E El desarrollo tecnológico, el big data y sus eficacísimas vanguardias de algoritmos maravillan al mundo de inmediato: una nueva era, transparencia, conocimiento y libertad rápidos. Pero pronto esa herramienta planetaria que llamamos internet es tomada por las empresas «que la hacen migrar desde protocolos de fuente abierta hacia servicios privados operados por grandes compañías tecnológicas que obligan a los usuarios a depender de sus plataformas», según escribe el abogado y experto en el mundo digital, Gonzalo Suárez, para hacer real, eficiente y más lucrativa la globalización ideológica y económica.

Así, en pocos años el mundo está abocado a la digitalización o la muerte. Designio y destino cumplidos; el planeta tiene que ser así: una unidad de consumidores, logística y viaje alimentados por nuestras pulsiones, emociones y caprichos que la red captará a través de nuestro móvil y procesará para devolver nuestros deseos como caricias en forma de mercancía.

El hombre del momento, después de 15 años, continúa básicamente satisfecho con lo que le ofrece el teléfono, el supermercado, las compañías aéreas de bajo coste y los largos listado de músicas y series televisivas. Pero las sociedades hace tiempo que empezaron a resentirse. Primero fueron las ideas desplazadas por otras que traen nuevos valores; a continuación son nuestros estados e instituciones públicas y privadas las que se resquebrajan y, recientemente, crece entre nosotros un estado de ofuscación y malestar del que intentamos deshacernos buscando culpables.

El mundo empieza a parecernos como una amenaza; los estados una antigualla; los políticos unos ineptos y corruptos. Y Europa para qué. Pero son pocos aun los que se detienen a indagar sobre la responsabilidad que pudiera tener en esa angustiosa inseguridad que les agobia ese ejercito tecnológico que viaja y se impone desde la única nave nodriza que llamamos Internet. Algunas élites políticas e intelectuales; profesores universitarios, ciertos tecnólogos y nuevos empresarios comienzan a hacer relato de sus defectos y peligros; sus consecuencias dañinas para la intimidad y nuestro libre albedrio bajo control. Ojalá estas primeras olas de claridad y rebeldía se extiendan y comencemos a abrir debates sobre los grandes hallazgos (milagros) que se nos presentan casi cada mes. Porque no se trata de detener la velocidad del algoritmo, enjaular el talento y frenar imaginación del hombre del momento, sino de reflexionar sobre el alcance de sus creaciones y osadías.
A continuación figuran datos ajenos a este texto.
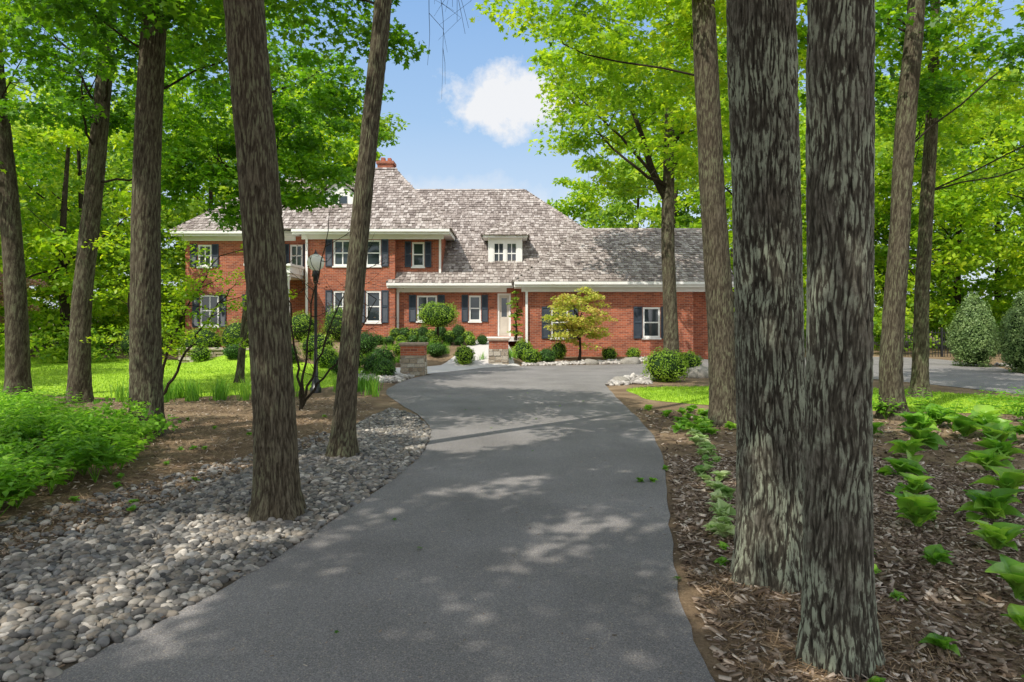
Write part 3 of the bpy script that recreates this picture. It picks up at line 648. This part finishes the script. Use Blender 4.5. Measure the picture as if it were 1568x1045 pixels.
tree('oak_tree',[(3.46,11.1,0,.27),(3.4,11.1,1.5,.245),(3.25,11.1,4,.23),(3.1,11.1,7,.2),(3.0,11.4,11,.07)],[((3.2,13.8,8.4),(3.6,3.4,3.0),120)],BK,M['leaflime'],6,90,190,.011,1.,.125,per=160,amin=5.6,nmain=4,rb=.02)
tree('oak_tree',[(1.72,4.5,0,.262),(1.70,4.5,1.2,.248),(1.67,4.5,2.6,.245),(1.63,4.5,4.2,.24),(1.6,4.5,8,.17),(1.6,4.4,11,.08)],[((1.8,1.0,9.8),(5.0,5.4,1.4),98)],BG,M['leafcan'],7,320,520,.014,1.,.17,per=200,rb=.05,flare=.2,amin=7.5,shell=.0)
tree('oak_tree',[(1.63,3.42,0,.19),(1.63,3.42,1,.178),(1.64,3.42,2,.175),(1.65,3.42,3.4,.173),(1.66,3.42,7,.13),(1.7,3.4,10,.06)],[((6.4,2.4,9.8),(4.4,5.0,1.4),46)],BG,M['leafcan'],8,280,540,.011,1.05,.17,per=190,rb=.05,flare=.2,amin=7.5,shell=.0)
tree('maple_tree',[(6.6,11.8,0,.23),(6.55,11.8,1,.21),(6.7,11.8,3.2,.19),(6.85,11.9,5,.19),(7.1,12,7.2,.16),(7.4,12.2,11,.06)],[((7.6,12.4,8.3),(3.6,2.8,2.8),70)],BK,M['leaf'],9,60,120,.010,nmain=5,rb=.02)
tree('maple_tree',[(8.96,15,0,.20),(9.0,15,2,.17),(9.1,15,4,.16),(9.3,15.1,6.5,.14),(9.6,15.4,11,.06)],[((11.4,16,8.2),(3.8,3.,3.4),75)],BK,M['leaflime'],10,leafsize=.15,nmain=5,rb=.02)
t=tree('maple_tree',[(6.15,26.3,0,.36),(6.1,26.3,2,.31),(6.0,26.3,5,.29),(6.05,26.3,8,.24),(6.1,26.4,12,.16),(6,26.5,15,.07)],[((5.5,26.6,11.0),(4.8,4.,4.6),125)],BK,M['leaflime'],11,leafsize=.22,per=130,rb=.08,cr=(.7,1.3),amin=6)
bl=catmull([(6.05,26.3,6.2),(5.4,26.2,7.4),(4.95,26.1,8.8),(4.3,26.1,10.5)],16); build_np('forked_limb',[tube(bl,np.linspace(.17,.06,16),12)],[BK],t,True)
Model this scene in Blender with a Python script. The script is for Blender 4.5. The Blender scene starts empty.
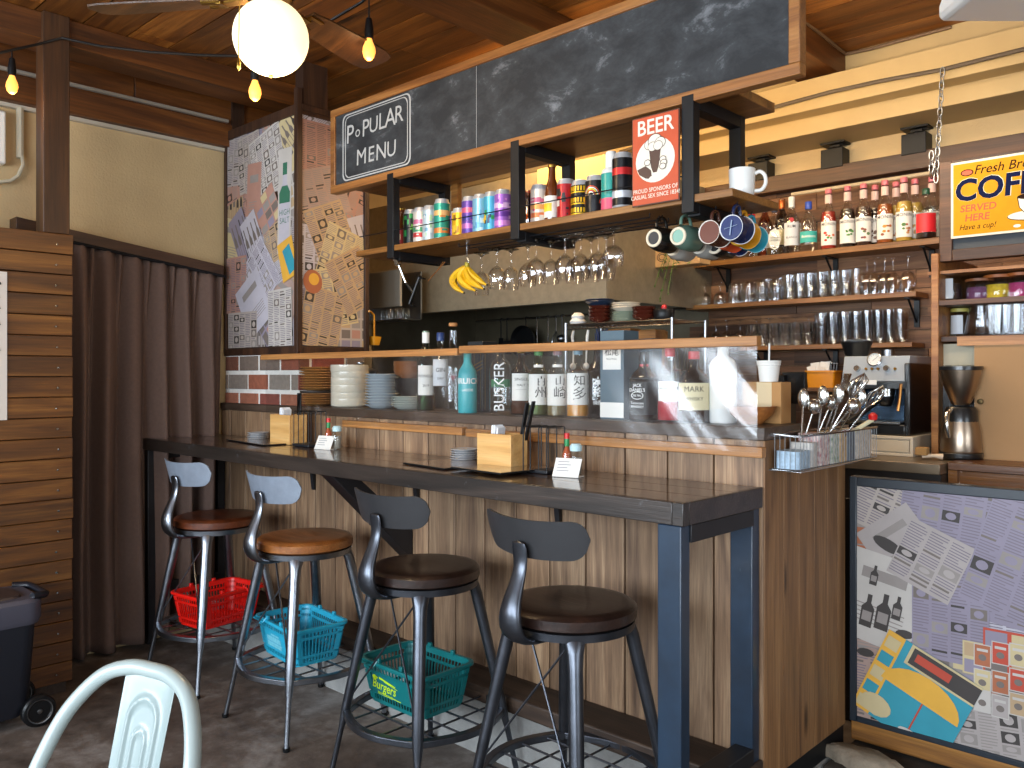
EXPO = 0.0; WORLD = 1.0
import bpy, math, random
from mathutils import Vector, Matrix, Euler
random.seed(7)
C = bpy.context.scene.collection
PI = math.pi
F = 836.0; HOR = 375.0; CZ = 1.36; TH = math.radians(43.3)
SN, CS = math.sin(TH), math.cos(TH)

def at(px, py, Y=None, X=None, Z=None, D=None):
    """the point of the room seen at a pixel, on a plane of the room"""
    l = (px - 512.0) / F
    rx = -SN + l * CS; ry = CS + l * SN; rz = (HOR - py) / F
    if Y is not None: t = Y / ry
    elif X is not None: t = X / rx
    elif Z is not None: t = (Z - CZ) / rz
    else: t = D
    return Vector((rx * t, ry * t, CZ + rz * t))

# ------------------------------------------------------------ mesh builder
class MB:
    def __init__(s): s.v = []; s.f = []; s.m = []
    def add(s, vs, fs, m=0):
        b = len(s.v); s.v += [tuple(v) for v in vs]
        for f in fs: s.f.append([b + i for i in f]); s.m.append(m)
        return s
    def box(s, x0, x1, y0, y1, z0, z1, m=0, M=None):
        vs = [Vector(p) for p in ((x0,y0,z0),(x1,y0,z0),(x1,y1,z0),(x0,y1,z0),(x0,y0,z1),(x1,y0,z1),(x1,y1,z1),(x0,y1,z1))]
        if M is not None: vs = [M @ v for v in vs]
        return s.add(vs, [(3,2,1,0),(4,5,6,7),(0,1,5,4),(1,2,6,5),(2,3,7,6),(3,0,4,7)], m)
    def bar(s, p0, p1, w, h, m=0, up=(0,0,1)):
        p0, p1 = Vector(p0), Vector(p1); d = (p1 - p0).normalized(); up = Vector(up)
        if abs(d.dot(up)) > .98: up = Vector((0,1,0))
        a = d.cross(up).normalized() * w / 2; b = a.cross(d).normalized() * h / 2
        vs = [p0-a-b, p0+a-b, p0+a+b, p0-a+b, p1-a-b, p1+a-b, p1+a+b, p1-a+b]
        return s.add(vs, [(0,1,2,3),(7,6,5,4),(0,4,5,1),(1,5,6,2),(2,6,7,3),(3,7,4,0)], m)
    def tube(s, pts, r, n=8, m=0, closed=False, caps=True):
        pts = [Vector(p) for p in pts]; k = len(pts)
        rs = r if isinstance(r, (list, tuple)) else [r] * k
        ring = []; prev = None
        for i in range(k):
            a = pts[(i-1) % k] if (closed or i > 0) else pts[i]
            c = pts[(i+1) % k] if (closed or i < k-1) else pts[i]
            t = (c - a).normalized()
            if prev is None:
                u = Vector((0,0,1)) if abs(t.z) < .9 else Vector((1,0,0))
                nrm = t.cross(u).normalized()
            else:
                nrm = (prev - t * prev.dot(t))
                nrm = nrm.normalized() if nrm.length > 1e-6 else t.orthogonal().normalized()
            prev = nrm; b = t.cross(nrm)
            ring.append([pts[i] + (nrm * math.cos(2*PI*j/n) + b * math.sin(2*PI*j/n)) * rs[i] for j in range(n)])
        vs = [v for q in ring for v in q]; fs = []
        for i in range(k if closed else k-1):
            i2 = (i+1) % k
            for j in range(n): fs.append((i*n+j, i*n+(j+1)%n, i2*n+(j+1)%n, i2*n+j))
        if not closed and caps: fs += [tuple(range(n))[::-1], tuple((k-1)*n+j for j in range(n))]
        return s.add(vs, fs, m)
    def lathe(s, prof, n=20, c=(0,0,0), m=0, M=None, a0=0, a1=2*PI):
        """prof [(r,z[,mat])...]"""
        full = abs(a1-a0-2*PI) < 1e-6; cols = n if full else n+1
        c = Vector(c); vs = []; idx = []
        for p in prof:
            r, z = p[0], p[1]
            if r < 1e-6:
                idx.append([len(vs)] * cols); vs.append(c + Vector((0,0,z)))
            else:
                row = []
                for j in range(cols):
                    a = a0 + (a1-a0)*j/n
                    row.append(len(vs)); vs.append(c + Vector((r*math.cos(a), r*math.sin(a), z)))
                idx.append(row)
        if M is not None: vs = [M @ v for v in vs]
        b = len(s.v); s.v += [tuple(v) for v in vs]
        for i in range(len(prof)-1):
            mm = prof[i+1][2] if len(prof[i+1]) > 2 else m
            for j in range(n):
                j2 = (j+1) % cols
                q = [idx[i][j], idx[i][j2], idx[i+1][j2], idx[i+1][j]]
                u = []
                for x in q:
                    if x not in u: u.append(x)
                if len(u) > 2: s.f.append([b+x for x in u]); s.m.append(mm)
        return s
    def cyl(s, p0, p1, r, n=16, m=0, r1=None):
        return s.tube([p0, p1], [r, r if r1 is None else r1], n, m)
    def prism(s, poly, f0, f1, m=0):
        """poly 2D, f0/f1 map (u,v)->3D for the two ends"""
        k = len(poly); vs = [f0(*p) for p in poly] + [f1(*p) for p in poly]
        fs = [tuple(range(k))[::-1], tuple(range(k, 2*k))] + [(i, (i+1)%k, k+(i+1)%k, k+i) for i in range(k)]
        return s.add(vs, fs, m)
    def loft(s, rings, m=0, caps=True, closed=False):
        k = len(rings[0]); vs = [p for r in rings for p in r]; fs = []
        R = len(rings)
        for i in range(R if closed else R-1):
            i2 = (i+1) % R
            for j in range(k): fs.append((i*k+j, i*k+(j+1)%k, i2*k+(j+1)%k, i2*k+j))
        if caps and not closed: fs += [tuple(range(k))[::-1], tuple((R-1)*k+j for j in range(k))]
        return s.add(vs, fs, m)
    def sphere(s, c, r, n=16, m=0, sc=(1,1,1)):
        prof = [(r*math.sin(PI*i/(n//2+2)), -r*math.cos(PI*i/(n//2+2))) for i in range(n//2+3)]
        prof[0] = (0,-r); prof[-1] = (0,r)
        M = Matrix.Translation(Vector(c)) @ Matrix.Diagonal((*sc,1))
        return s.lathe(prof, n, m=m, M=M)
    def build(s, name, mats, parent=None, world=False, smooth=30, bev=0, M=None, seg=2):
        me = bpy.data.meshes.new(name)
        vs = s.v
        if M is not None: vs = [tuple(M @ Vector(v)) for v in vs]
        me.from_pydata(vs, [], s.f)
        for q in (mats if isinstance(mats, (list, tuple)) else [mats]): me.materials.append(q)
        me.polygons.foreach_set('material_index', s.m)
        if smooth:
            me.polygons.foreach_set('use_smooth', [True]*len(s.f))
            me.set_sharp_from_angle(angle=math.radians(smooth))
        me.update()
        o = bpy.data.objects.new(name, me); C.objects.link(o)
        if parent is not None:
            o.parent = parent
            if world:
                W = parent_world(parent).inverted()
                me.transform(W)
        if bev:
            b = o.modifiers.new('edge', 'BEVEL'); b.width = bev; b.segments = seg; b.limit_method = 'ANGLE'
            b.angle_limit = math.radians(40)
        return o

def parent_world(p):
    M = Matrix.Identity(4)
    while p is not None:
        M = Matrix.LocRotScale(p.location, p.rotation_euler, p.scale) @ M
        p = p.parent
    return M

def tag(o, label=None, cat=None, group=None, kind=None):
    if label: o['label'] = label
    if cat: o['category'] = cat
    if group: o['group'] = group
    if kind: o['kind'] = kind
    return o
def thing(name, label, cat, loc=(0,0,0), rz=0, group=None):
    o = bpy.data.objects.new(name, None); C.objects.link(o)
    o.location = loc; o.rotation_euler = (0,0,rz); o.empty_display_size = .05
    return tag(o, label, cat, group)
def struct(mb, name, mats, label=None, **k):
    o = mb.build(name, mats, **k); o['kind'] = 'structure'
    if label: o['label'] = label
    return o
def dup(root, loc, rz=0, label=None, group=None, sc=None):
    r = root.copy(); C.objects.link(r); r.location = loc; r.rotation_euler = (0,0,rz)
    if sc: r.scale = (sc,)*3 if not isinstance(sc, tuple) else sc
    if label: r['label'] = label
    if group: r['group'] = group
    for ch in list(root.children):
        c = ch.copy(); C.objects.link(c); c.parent = r
        for g in list(ch.children):
            d = g.copy(); C.objects.link(d); d.parent = c
    return r
ORD = ['first','second','third','fourth','fifth','sixth','seventh','eighth','ninth','tenth','eleventh','twelfth','thirteenth','fourteenth',
       'fifteenth','sixteenth','seventeenth','eighteenth','nineteenth','twentieth','twenty-first','twenty-second','twenty-third','twenty-fourth']

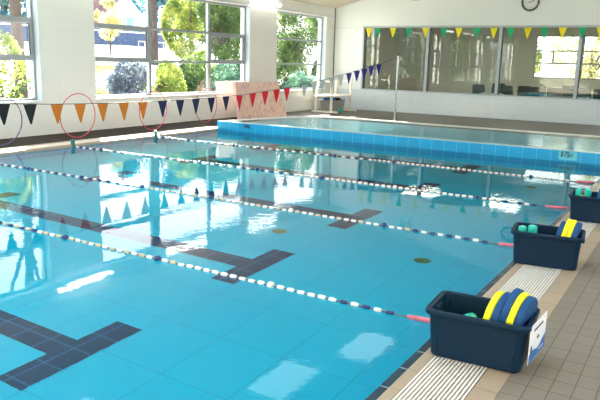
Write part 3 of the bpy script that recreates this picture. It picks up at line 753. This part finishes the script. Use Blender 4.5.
# ------------------------------------------------------------------ speckled mat and board
mt_o = empty('foam_mat', (-9.55, 15.52, 0)); tag(mt_o, 'large pink and yellow speckled foam mat standing against the window wall', 'mat')
bm = B()
sec = [((-0.02, -0.94, 0.0), (0.16, 1.02, 0.0)), ]
vs = []
for (x, y, z) in ((0.02, -0.94, 0.001), (0.28, 1.03, 0.001), (0.18, 1.03, 0.001), (-0.10, -0.94, 0.001), (-0.18, -0.90, 1.02), (-0.02, 0.96, 0.99), (-0.12, 0.96, 0.99), (-0.28, -0.90, 1.02)):
    vs.append(bm.verts.new((x, y, z)))
for q in ((0,1,2,3),(4,7,6,5),(0,4,5,1),(1,5,6,2),(2,6,7,3),(3,7,4,0)): bm.faces.new([vs[i] for i in q])
bmesh.ops.bevel(bm, geom=bm.edges[:], offset=0.015, segments=2, affect='EDGES')
obj('mat_body', bm, M['speckle'], mt_o)
bm = B(); box(bm, (-10.40, 14.62, WZ0+0.012), (-10.28, 15.9, 0.99), bev=0.006); o = obj('storage_box', bm, M['paper']); tag(o, 'plain white box on the window sill behind the speckled mat', 'box')
o2 = obj('box_lid', box(B(), (-10.405, 14.615, 0.985), (-10.275, 15.905, 1.0)), M['whitepost'], o)

# ------------------------------------------------------------------ white stand in the corner with the bin below
st = empty('platform_stand', (-9.38, 19.55, 0)); tag(st, 'white metal stand with a raised platform in the far corner', 'stand')
for x, y, h in ((-0.28, -0.67, 1.02), (0.28, -0.67, 1.16), (-0.28, 0.66, 1.02), (0.28, 0.66, 1.08)):
    obj('post', box(B(), (x-0.035, y-0.035, 0.03), (x+0.035, y+0.035, h), bev=0.006), M['whitepost'], st)
for y in (-0.67, 0.66): obj('foot_bar', box(B(), (-0.42, y-0.04, 0.0), (0.52, y+0.04, 0.06), bev=0.008), M['whitepost'], st)
bm = B(); loft(bm, [([(x*1.0, y) for x, y in rrect(0.36, 0.80, 0.28, 8)], 0.50), (rrect(0.38, 0.82, 0.3, 8), 0.51), (rrect(0.38, 0.82, 0.3, 8), 0.545), (rrect(0.36, 0.80, 0.28, 8), 0.555)]); obj('platform', bm, M['whitepost'], st)
for y in (-0.67, 0.66): obj('hand_rail', tube(B(), [(-0.28, y, 0.99), (0.28, y, 0.99)], 0.02, 8), M['whitepost'], st)
bn = empty('bin', (-9.36, 19.45, 0)); tag(bn, 'grey bin with blue contents under the white stand', 'bin')
bm = B(); loft(bm, [(rrect(0.20, 0.42, 0.04), 0.0), (rrect(0.23, 0.46, 0.05), 0.36), (rrect(0.25, 0.48, 0.05), 0.365), (rrect(0.25, 0.48, 0.05), 0.385), (rrect(0.21, 0.44, 0.04), 0.385), (rrect(0.19, 0.41, 0.04), 0.03)]); obj('bin_body', bm, M['greybin'], bn)
bm = B(); loft(bm, [(rrect(0.15, 0.15, 0.05), 0.30), (rrect(0.17, 0.17, 0.06), 0.44), (rrect(0.10, 0.11, 0.05), 0.465)]); bmesh.ops.translate(bm, verts=bm.verts[:], vec=(0, -0.22, 0)); obj('bin_lid', bm, M['binblue'], bn)
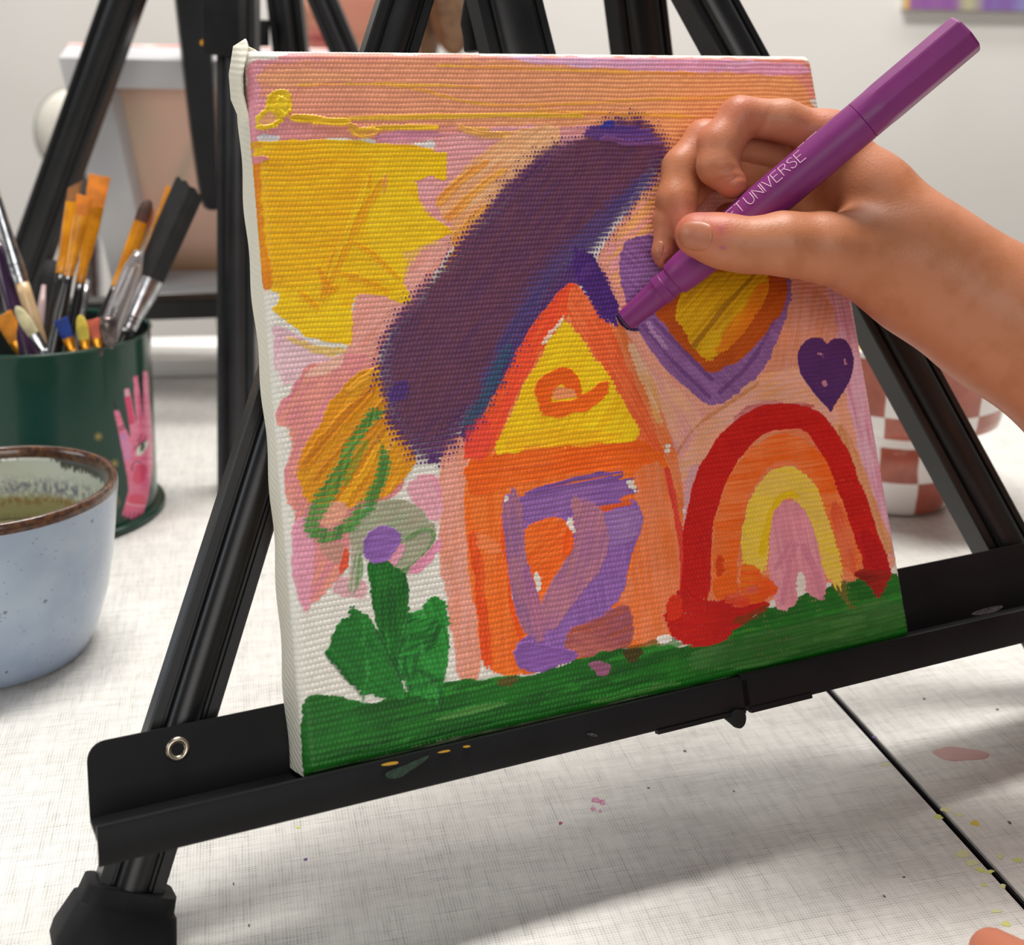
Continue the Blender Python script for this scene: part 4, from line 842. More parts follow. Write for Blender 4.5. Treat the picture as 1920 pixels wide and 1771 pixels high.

Hasta hace bien poco tiempo eran los novelistas e inventores quienes se ocupaban del mundo futuro; hoy cualquier joven avispado puede idear un negocio universal en un húmedo garaje y lanzarlo desde él. Lo perturbador no es la creación, sino que la mayoría de esas nuevas luces vengan animadas por el interés económico o de poder. Y, que casualidad, todos sin excepción aspiran a ser únicos: ser Uno.

Así pues, nos llevan a un mundo sin intimidad; un mundo controlado y de libertad vigilada; un mundo sin bancos; un mundo sin dinero (solo plástico), un mundo sin sindicatos; un mundo dominado por la telaraña tecnológica que humilla y conquista a las empresas; un mundo, en definitiva, sin regulación y con escasos controles

Pensar, reflexionar, hablar, discutir y buscar nuevos caminos en las infinitas veredas que nos dibujan el nuevo talento del mundo puesto a disposición del hombre, debería ser la aplicación principal del ciudadano consciente. Porque lo Único, como la Verdad o la Pureza son abstracciones que a todos nos deberían dar miedo.